Friday 18 October 2019

'Voice of Golf' hits the right notes as Lahinch honours legendary commentator Peter Alliss

BBC Golf commentator Peter Alliss. Photo: David Cannon/Getty Images
BBC Golf commentator Peter Alliss. Photo: David Cannon/Getty Images

Dermot Gileece

Peter and Jackie Alliss flew home from Shannon on Wednesday. Their departure was not long after the Dubai Duty Free Irish Open had got under way at their iconic port of call.

A visit to Lahinch was an opportunity to support their son, Simon, as the European Tour’s championship director.

It also allowed them to be bestowed with honorary overseas life membership of the host club, which they first visited 30 years ago.

The much-loved voice of golf on the BBC, turned 88 earlier this year. And where anno domini was hard to deny as he eased himself onto the presentation dais with the aid of a walking-stick, the years miraculously melted away when he began to speak.

As a thank-you for the club's gesture, he agreed to an indoor "Round with Alliss" in the company of former tour player, Gary Murphy. A packed audience responded delightedly to the familiar, vibrant tones which has enthralled successive generations.   

Dressed in a sober, grey sports-coat and dark slacks, he couldn't resist the rebellious addition of bright red socks.

"The goats are gone on their holidays I believe," he said, by way of assuring his listeners of his familiarity with their hallowed turf.

Then, after some reflections on his career in golf, he invited questions while  warning: "I'm not too good on Brexit."

"I don't think there are the shot-makers in the game these days," he went on, moving his arms with gentle ease to simulate a rhythmic golf swing. "Everything is very regimented.

"Twenty-one wins, eight Ryder Cups, 10 World Cups, I had. And my total winnings were just under £30,000."

It's a familiar Alliss theme, pointing to the poor rewards of his time on the fairways compared with the riches of the modern game. And by way of emphasis, he declared "bollox" to the popular, current assertion that "I don't play for the money."
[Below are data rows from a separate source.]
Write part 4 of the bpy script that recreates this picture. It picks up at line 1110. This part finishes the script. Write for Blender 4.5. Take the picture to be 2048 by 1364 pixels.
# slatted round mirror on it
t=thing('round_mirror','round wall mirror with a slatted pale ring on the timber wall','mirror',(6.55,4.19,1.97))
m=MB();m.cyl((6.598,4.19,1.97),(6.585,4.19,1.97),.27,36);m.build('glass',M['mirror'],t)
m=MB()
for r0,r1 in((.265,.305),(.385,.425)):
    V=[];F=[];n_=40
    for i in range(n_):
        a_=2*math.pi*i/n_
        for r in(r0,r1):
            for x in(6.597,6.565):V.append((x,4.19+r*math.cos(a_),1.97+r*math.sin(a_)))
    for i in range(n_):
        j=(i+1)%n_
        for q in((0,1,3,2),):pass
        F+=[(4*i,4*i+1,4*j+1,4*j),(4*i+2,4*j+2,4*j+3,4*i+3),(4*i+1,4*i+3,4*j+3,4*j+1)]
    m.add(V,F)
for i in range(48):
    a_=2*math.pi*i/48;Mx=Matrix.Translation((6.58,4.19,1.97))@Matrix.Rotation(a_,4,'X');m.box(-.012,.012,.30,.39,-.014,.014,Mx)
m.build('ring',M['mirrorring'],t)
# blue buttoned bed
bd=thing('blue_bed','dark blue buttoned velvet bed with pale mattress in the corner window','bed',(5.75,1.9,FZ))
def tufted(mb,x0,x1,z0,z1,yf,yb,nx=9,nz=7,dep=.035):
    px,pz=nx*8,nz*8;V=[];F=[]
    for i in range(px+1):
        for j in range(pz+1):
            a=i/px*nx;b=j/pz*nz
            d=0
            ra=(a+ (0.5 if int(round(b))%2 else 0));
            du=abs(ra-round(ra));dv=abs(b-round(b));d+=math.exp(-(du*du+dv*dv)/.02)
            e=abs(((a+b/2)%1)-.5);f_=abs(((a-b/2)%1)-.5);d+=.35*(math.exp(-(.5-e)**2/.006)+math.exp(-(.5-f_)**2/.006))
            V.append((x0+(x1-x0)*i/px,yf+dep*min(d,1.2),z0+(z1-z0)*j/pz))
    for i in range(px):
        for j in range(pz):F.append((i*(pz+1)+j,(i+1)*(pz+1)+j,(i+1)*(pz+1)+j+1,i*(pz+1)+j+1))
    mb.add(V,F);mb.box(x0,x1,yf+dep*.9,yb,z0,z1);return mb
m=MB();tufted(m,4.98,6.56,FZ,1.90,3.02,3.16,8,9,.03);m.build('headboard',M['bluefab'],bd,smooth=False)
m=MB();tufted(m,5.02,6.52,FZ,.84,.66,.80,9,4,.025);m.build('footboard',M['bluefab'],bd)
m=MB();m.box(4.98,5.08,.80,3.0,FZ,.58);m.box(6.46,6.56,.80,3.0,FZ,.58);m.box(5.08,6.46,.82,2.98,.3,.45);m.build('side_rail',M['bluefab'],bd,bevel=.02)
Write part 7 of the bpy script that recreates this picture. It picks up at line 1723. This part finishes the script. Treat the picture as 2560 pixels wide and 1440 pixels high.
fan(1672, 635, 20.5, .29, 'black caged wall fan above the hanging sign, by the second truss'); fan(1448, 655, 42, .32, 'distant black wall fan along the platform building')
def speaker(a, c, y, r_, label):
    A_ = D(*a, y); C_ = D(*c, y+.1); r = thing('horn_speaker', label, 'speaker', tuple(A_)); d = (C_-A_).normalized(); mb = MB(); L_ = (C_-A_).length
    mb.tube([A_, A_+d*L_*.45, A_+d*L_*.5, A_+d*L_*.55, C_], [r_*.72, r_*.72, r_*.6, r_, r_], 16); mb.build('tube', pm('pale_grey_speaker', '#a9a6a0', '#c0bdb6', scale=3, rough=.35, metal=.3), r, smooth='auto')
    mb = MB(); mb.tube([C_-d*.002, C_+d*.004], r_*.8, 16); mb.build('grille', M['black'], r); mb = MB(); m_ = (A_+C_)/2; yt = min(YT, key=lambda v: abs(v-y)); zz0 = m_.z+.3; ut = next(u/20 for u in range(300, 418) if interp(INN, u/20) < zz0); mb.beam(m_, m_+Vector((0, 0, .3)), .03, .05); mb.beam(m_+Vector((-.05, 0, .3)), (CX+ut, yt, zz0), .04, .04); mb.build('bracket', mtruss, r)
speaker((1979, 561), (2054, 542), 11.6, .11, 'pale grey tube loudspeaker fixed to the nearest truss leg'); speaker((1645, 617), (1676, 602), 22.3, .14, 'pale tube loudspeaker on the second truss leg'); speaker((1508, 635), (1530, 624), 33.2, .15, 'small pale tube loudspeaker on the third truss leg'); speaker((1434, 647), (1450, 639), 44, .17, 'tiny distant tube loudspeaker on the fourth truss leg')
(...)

On this occasion, he had the good grace to add that in his day, a Rolls Royce cost just under £2,500. And he famously indulged himself with a succession of these fine limousines, all bearing the number-plate 3 Put, as a self-deprecating reminder of his shortcomings with the blade.    

He went on to refer rather disparagingly to the limitations of would-be broadcasting rivals.

"I didn't say 'I know' all the time," he remarked. "Rather did I try to sound as if I went to school and learned a bit of grammar."

All of which was accompanied by economy of language.

I remember a particular telecast from the Scottish Open at Loch Lomond, where this figure, isolated from the crowd around the short 17th, was looking towards the fabled waters with his back to the television camera.

It must have been the man's furtive look over his shoulder which prompted Alliss to remark: "He's he?" Then he let the mischief do its work.

The notion of a spectator peeing publicly at a legendary beauty spot, was Alliss as his best.

And economy of language would have come from his renowned predecessor, Henry Longhurst.

Memorably, when the camera settled on Doug Sanders after his disastrous missed 30-inch putt for the 1970 Open Championship at St Andrews, the only words from Longhurst were: "Oh dear ….. there but for the grace of God..."

Finally, Alliss offered his version of a fundamental of golf. "It's a lot like snooker," he said. "You learn how to hit the ball then you learn how to play."

The new Lahinch blazers fitted perfectly and it was clear that husband and wife thoroughly enjoyed the occasion, adding to precious memories of the first Irish Open week in West Clare.